The party’s National Executive Committee met on Tuesday to discuss its response, and decided to ask those local parties to withdraw their motions in return for a working party being set up to look at the wording of the clause.

My colleague Ashley Cowburn reports that an NEC member says the intention is not to return to the old Clause IV, but to “consider possible revisions” to update the wording in the modern language of equality.

We shall see if that will be enough for those delegates nostalgic for the 1918 wording that was abolished in one of the defining moments of New Labour in 1995.

This mini-kerfuffle is telling. The battle to change Clause IV was a months-long campaign that Blair used to send a simple message to the electorate that the party had changed. He told his first party conference as leader in 1994 that it was time to update the constitution to “say what we mean and mean what we say”.

Out went the catechism (below) that committed the party to the “common ownership of the means of production” and in came a rather bland bit of do-gooder waffle. This was more than a public relations exercise, however. Blair took to the road to argue for the new clause, and forced the defenders of the old wording to say what they meant by it. It turned out that they meant anything from orthodox Marxism to socially responsible public limited companies.

This was one of the largest exercises in political education undertaken by a modern party – at least until the arrival of Momentum and its associated The World Transformed festival.

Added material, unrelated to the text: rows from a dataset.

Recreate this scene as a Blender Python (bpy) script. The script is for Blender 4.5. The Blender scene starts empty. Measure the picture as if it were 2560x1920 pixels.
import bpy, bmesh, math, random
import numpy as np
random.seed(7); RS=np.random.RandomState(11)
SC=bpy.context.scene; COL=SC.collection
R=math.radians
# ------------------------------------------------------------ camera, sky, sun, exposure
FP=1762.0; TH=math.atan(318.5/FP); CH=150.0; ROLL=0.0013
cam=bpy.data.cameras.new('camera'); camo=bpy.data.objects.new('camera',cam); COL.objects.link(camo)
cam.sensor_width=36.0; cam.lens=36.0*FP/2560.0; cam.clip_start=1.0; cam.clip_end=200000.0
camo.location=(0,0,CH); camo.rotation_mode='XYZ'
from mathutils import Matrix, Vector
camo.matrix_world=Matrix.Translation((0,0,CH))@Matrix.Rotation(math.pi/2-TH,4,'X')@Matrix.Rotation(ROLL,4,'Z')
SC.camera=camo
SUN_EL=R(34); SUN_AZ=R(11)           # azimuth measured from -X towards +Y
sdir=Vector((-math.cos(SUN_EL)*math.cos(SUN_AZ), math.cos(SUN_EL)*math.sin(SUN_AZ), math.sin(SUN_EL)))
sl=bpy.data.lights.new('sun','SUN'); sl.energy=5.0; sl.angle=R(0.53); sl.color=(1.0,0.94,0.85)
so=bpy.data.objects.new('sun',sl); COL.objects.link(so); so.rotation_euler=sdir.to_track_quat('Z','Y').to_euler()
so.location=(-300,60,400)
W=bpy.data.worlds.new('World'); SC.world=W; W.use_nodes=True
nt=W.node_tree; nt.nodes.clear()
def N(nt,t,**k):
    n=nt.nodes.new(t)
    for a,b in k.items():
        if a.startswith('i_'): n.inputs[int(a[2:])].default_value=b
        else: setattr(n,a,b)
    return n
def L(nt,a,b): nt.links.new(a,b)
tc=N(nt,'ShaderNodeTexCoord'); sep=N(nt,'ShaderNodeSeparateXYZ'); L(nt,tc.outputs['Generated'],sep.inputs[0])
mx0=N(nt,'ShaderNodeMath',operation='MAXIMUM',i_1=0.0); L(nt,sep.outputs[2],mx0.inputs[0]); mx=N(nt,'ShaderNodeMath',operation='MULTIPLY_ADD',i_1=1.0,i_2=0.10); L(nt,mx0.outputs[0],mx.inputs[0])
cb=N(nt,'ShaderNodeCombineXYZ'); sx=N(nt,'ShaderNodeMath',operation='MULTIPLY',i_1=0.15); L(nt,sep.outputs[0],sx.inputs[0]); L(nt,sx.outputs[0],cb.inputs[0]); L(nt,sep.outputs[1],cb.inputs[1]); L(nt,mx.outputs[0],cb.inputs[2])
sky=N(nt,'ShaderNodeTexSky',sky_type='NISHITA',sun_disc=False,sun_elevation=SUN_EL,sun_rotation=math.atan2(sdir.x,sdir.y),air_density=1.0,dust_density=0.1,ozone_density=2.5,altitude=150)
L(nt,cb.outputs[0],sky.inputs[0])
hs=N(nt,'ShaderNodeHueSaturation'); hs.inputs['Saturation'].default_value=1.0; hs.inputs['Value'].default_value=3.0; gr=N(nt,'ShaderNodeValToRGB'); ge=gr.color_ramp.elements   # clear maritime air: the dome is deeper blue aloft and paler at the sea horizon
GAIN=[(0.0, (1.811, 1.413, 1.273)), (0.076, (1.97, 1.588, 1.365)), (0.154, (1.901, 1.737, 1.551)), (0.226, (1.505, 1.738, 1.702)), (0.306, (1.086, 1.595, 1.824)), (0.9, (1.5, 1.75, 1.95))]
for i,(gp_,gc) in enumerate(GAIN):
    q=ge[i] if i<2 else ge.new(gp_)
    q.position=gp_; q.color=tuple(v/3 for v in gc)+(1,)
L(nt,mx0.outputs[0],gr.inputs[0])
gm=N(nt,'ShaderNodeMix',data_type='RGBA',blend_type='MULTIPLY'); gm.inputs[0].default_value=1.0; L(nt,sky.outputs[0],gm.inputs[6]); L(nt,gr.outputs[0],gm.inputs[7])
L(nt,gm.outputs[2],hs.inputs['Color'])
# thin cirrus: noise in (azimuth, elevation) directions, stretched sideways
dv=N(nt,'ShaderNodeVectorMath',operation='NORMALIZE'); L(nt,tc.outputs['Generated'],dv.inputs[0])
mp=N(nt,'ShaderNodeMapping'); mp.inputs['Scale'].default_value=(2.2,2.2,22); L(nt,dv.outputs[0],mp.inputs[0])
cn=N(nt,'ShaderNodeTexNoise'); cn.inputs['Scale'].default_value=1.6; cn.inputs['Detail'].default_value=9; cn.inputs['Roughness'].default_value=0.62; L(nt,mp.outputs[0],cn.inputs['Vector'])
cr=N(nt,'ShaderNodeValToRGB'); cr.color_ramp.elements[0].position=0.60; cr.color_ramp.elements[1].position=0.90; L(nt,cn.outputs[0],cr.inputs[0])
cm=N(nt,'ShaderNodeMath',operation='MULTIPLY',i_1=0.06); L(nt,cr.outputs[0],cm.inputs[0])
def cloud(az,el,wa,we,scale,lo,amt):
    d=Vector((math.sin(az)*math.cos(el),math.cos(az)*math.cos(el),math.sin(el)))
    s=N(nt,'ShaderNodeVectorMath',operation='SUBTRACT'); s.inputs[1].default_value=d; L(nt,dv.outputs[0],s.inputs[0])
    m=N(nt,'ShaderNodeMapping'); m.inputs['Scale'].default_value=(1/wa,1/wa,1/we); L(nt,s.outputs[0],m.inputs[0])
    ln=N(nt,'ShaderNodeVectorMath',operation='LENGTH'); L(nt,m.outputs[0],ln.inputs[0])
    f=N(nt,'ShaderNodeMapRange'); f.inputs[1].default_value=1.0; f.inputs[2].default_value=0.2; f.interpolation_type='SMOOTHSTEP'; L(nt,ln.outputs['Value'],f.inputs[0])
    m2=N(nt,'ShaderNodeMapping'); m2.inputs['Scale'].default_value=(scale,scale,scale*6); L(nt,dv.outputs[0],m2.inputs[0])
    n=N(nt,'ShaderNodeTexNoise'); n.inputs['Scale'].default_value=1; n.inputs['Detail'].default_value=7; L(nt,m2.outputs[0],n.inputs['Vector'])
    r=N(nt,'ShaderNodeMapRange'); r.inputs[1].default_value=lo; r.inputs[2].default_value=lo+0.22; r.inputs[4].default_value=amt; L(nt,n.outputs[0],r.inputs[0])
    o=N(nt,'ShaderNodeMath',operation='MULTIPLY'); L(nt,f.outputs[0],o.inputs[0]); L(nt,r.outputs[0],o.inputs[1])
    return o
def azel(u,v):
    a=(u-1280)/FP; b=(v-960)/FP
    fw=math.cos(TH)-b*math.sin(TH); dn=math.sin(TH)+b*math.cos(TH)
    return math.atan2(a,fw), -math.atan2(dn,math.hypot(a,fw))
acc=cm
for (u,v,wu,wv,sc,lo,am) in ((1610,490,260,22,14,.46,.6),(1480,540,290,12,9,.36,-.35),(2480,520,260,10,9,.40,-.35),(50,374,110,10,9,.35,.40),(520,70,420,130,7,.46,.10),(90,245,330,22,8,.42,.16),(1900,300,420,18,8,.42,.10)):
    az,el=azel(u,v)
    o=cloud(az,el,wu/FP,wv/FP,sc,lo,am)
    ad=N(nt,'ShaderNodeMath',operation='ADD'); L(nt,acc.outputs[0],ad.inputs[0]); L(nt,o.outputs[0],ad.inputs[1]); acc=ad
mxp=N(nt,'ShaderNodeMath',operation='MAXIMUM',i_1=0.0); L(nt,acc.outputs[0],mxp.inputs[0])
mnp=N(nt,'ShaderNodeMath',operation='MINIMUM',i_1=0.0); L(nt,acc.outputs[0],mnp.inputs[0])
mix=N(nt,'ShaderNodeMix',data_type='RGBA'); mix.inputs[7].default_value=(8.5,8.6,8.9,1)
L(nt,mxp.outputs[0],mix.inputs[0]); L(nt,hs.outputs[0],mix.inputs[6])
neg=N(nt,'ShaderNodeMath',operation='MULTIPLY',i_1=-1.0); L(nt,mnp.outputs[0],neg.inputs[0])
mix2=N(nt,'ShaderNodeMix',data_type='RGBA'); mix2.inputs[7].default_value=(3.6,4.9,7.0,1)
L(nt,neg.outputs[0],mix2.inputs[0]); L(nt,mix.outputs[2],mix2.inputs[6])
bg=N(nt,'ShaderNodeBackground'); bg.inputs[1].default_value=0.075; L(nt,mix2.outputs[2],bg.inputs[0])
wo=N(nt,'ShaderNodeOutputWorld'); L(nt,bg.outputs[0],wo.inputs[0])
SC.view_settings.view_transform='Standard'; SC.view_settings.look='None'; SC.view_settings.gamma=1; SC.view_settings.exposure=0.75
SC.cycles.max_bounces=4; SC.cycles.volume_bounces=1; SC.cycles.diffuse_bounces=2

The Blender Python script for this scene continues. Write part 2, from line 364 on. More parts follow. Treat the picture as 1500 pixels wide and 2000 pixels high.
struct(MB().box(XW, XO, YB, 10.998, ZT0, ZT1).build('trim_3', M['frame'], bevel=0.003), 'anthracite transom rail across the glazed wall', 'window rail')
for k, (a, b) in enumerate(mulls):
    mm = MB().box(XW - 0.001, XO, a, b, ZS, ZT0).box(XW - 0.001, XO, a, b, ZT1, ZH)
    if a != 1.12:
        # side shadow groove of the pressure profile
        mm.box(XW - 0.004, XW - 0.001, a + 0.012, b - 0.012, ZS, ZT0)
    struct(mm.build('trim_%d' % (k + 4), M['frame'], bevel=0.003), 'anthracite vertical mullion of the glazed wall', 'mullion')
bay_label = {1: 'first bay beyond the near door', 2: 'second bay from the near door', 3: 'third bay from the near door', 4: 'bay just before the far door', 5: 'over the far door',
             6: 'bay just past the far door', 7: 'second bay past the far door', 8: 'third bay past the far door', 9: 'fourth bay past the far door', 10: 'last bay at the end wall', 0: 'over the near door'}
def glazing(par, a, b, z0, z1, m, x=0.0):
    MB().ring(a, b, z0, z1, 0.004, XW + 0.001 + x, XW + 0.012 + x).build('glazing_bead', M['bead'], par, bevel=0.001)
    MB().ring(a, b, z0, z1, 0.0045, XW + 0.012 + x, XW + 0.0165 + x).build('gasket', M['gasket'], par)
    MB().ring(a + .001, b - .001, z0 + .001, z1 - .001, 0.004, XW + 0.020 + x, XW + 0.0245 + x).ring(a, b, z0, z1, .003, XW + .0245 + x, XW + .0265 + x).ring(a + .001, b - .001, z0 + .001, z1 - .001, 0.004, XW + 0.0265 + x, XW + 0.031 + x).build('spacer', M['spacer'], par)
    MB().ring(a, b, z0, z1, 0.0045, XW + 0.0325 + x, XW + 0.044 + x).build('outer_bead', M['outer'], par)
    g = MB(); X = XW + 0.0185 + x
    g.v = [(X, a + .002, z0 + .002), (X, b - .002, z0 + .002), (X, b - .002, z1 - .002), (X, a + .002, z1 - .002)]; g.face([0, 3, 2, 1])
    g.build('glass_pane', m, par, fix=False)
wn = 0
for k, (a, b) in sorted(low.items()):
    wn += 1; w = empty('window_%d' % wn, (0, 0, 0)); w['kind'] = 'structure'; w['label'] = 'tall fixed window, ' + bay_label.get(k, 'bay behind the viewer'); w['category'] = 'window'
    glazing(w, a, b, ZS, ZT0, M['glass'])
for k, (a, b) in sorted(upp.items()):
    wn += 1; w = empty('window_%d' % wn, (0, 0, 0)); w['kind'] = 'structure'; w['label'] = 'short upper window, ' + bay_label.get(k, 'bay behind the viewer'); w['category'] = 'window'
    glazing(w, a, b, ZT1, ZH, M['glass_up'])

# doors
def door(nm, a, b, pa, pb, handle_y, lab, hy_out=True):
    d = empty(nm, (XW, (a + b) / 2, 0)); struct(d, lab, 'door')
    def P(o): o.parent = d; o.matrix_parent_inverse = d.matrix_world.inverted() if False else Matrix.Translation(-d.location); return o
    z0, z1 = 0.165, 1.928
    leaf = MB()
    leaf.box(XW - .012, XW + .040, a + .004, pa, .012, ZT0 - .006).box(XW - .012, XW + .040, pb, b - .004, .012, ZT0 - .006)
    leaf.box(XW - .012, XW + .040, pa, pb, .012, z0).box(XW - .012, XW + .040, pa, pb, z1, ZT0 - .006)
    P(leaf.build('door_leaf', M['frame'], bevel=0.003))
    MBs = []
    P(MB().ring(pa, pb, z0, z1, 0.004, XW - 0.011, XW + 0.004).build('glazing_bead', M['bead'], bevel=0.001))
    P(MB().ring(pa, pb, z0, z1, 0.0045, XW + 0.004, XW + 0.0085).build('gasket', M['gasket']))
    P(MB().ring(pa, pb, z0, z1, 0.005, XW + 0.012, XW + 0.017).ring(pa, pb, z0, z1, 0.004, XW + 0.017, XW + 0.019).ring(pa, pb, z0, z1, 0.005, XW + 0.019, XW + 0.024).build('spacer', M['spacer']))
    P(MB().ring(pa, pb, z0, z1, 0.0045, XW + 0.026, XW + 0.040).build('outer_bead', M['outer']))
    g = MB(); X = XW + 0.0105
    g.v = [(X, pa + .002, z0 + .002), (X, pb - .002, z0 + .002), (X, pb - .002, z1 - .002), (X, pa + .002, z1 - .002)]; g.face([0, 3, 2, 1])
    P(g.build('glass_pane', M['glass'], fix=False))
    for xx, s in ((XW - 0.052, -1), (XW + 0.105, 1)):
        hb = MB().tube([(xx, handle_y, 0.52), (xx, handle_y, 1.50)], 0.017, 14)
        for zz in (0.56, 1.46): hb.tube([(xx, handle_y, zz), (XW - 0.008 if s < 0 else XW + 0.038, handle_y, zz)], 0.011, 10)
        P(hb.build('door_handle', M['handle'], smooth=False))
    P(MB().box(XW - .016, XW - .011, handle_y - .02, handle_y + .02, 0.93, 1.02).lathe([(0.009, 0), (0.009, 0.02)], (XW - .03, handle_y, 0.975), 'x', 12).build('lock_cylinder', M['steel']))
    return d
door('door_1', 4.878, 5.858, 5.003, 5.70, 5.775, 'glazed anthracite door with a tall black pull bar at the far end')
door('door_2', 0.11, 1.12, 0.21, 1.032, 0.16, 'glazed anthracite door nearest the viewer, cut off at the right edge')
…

And yet Corbyn shies away from restaging that debate. He opposed the change in 1995, but lacks the courage to argue for his beliefs now. His media operation – as slick as New Labour in its heyday – tries to shut down the question whenever it is raised.

Fortunately, there are some intellectually rigorous members of the Labour Party who chafe, not at the main part of the clause, from which Corbyn has borrowed “the many not the few”, but at one of the paragraphs of exposition that follow. The bit they don’t like is part 2A, which commits the party to work for “a dynamic economy, serving the public interest, in which the enterprise of the market and the rigour of competition are joined with the forces of partnership and co-operation to produce the wealth the nation needs”.

Corbyn doesn’t agree with “the rigour of competition”, any more than Blair believed in state ownership, which is what “common ownership” was generally thought to mean.

But Blair had the courage to set out what he believed and fight for it. Corbyn hopes that, if he keeps it vague, the voters will imagine that he is offering something somehow better than the status quo. “Straight talking honest politics” indeed.

The old Clause IV, 1918-1995

To secure for the workers by hand or by brain the full fruits of their industry and the most equitable distribution thereof that may be possible upon the basis of the common ownership of the means of production, distribution and exchange, and the best obtainable system of popular administration and control of each industry or service.

The new Clause IV, since 1995

The Labour Party is a democratic socialist party. It believes that by the strength of our common endeavour we achieve more than we achieve alone, so as to create for each of us the means to realise our true potential and for all of us a community in which power, wealth and opportunity are in the hands of the many not the few; where the rights we enjoy reflect the duties we owe and where we live together freely, in a spirit of solidarity, tolerance and respect.